Katastrofa wojskowego samolotu. Wszystko wskazuje, że załoga i pasażerowie nie żyją

Zdarzenie miało miejsce we wtorek w obwodzie iwanowskim, na północny wschód od Moskwy. Portal Masz informuje, że maszyna wpadła do zbiornika wodnego Uwod. Świadkowie twierdzą, że załoga do końca walczyła, by maszyna nie spadła na domy. Shot News donosi, że samolot rozpadł się na kawałki, które znaleziono w wodzie i na okolicznych polach.
Przyczyny katastrofy na razie są nieznane. Ministerstwo Obrony Rosji poinformowało, że na miejsce wysłano specjalną komisję z Sił Powietrzno-Kosmicznych, która ma to ustalić. Ujawniło, że katastrofa miała miejsce podczas rutynowego lotu testowego po zakończonym remoncie.

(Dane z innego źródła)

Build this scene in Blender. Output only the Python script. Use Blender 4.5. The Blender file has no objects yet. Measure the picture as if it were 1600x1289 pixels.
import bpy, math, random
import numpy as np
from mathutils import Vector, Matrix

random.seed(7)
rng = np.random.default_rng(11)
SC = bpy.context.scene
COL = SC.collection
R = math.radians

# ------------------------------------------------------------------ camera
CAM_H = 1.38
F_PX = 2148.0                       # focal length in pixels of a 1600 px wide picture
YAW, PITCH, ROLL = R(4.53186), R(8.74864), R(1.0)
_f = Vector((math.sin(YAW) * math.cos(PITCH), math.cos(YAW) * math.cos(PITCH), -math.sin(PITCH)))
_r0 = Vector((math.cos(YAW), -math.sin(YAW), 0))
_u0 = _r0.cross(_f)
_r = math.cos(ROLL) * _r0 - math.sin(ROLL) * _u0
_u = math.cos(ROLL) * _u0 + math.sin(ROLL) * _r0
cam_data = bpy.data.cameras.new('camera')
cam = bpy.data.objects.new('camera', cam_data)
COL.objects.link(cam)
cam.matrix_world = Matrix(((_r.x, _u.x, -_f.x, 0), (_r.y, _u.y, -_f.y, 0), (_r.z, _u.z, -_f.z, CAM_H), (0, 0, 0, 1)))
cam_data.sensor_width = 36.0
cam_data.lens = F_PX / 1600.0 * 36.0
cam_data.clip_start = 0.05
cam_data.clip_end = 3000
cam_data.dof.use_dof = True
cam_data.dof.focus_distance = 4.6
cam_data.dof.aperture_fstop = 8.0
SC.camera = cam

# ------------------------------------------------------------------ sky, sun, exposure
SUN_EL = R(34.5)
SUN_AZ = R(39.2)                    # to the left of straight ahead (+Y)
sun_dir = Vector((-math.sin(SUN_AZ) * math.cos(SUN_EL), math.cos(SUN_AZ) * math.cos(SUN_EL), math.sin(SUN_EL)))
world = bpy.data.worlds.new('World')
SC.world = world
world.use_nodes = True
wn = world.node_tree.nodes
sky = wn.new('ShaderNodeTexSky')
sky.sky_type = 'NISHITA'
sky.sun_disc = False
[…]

Na pokładzie samolotu znajdowało się pięciu członków załogi i dwóch pasażerów. Ich los na razie jest nieznany, ale wstępnie założono, że wszyscy stracili życie.
An-22 Antiej, w kodzie NATO Cock, to samolot transportowy napędzany czterema silnikami turbośmigłowymi. Stworzona przez ukraińskie biuro projektowe Antonowa maszyna została oblatana w 1965 roku, a jej produkcja trwałą do 1976, w tym czasie wyprodukowano ich 68 sztuk. Gdy powstał, był jednym z największych samolotów transportowych na świecie.
Rosja już w zeszłym roku miała je wycofać ze służby, ale z powodu wojny zrezygnowano z tego pomysłu. Nie jest do końca jasne, ile z nich pozostało. Przed tą katastrofą branżowe media informowały, że siły zbrojne Rosji mają ich jeszcze 11 sztuk, ale tylko trzy są w stanie, który umożliwia loty. Rosyjskie media donoszą, że samolot, który się rozbił, miał 51 lat.